Presentation at Ethnic Researchers Network Meeting, November 2002

The Wandsworth Interpreting Service (WIS) was set up in 1985 primarily to provide an interpreting service but also with translation capability. In-house interpreters focus on south Asian languages and other requirements are met by freelance interpreters. More recently, Somali has been added to the in-house capability. WIS is the only such service provider in south and west London between Southwark and Hounslow. Consequently, it is heavily used by a range of public agencies - Social Services, Courts, Inland Revenue etc.

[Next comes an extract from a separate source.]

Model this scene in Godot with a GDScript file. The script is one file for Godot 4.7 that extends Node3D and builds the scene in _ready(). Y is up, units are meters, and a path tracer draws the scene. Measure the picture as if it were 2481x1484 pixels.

A 'Best Value Review' of the Service was carried out in 2001. This included consultation with:

  • Agency users
  • Individual users 'on site'
  • Potential users

This presentation is concerned with the last of these. The aim was to determine the extent to which WIS was meeting the need for interpreting and translation services; the level of awareness among potential audiences and the measures being taken by those not in touch with the Service to overcome any language difficulties. This was seen very much as a 'toe in the water' exercise. It was not expected to produce hard and fast data but to provide a broad indication of the situation as regards WIS and a starting point for other services when considering their communications strategies.

The sample frame was provided by the Education Department's 'Form 7' database. Each January, schools collect data on the home language of pupils for central government. In Wandsworth the exercise is repeated in September but the data is acknowledged to be less reliable. Using data over one year old produced the usual contact problems but this was unavoidable.

There was nothing remarkable about the methodology. Form 7 data on parents with children at primary school was analysed. From this, the 13 languages spoken by sufficiently large numbers were selected. Self-completion questionnaires were translated and posted to parents. This was also seen as a test of the value of guidance that local authorities should consider mass translations of material.

The pilot had shown that there was often no logical flow to responses. For example, people might say they had no difficulty reading English and then say they would find it very useful to have translations in their own language. The decision was taken NOT to attempt question routing as this might 'lose' useful indications of problems/needs.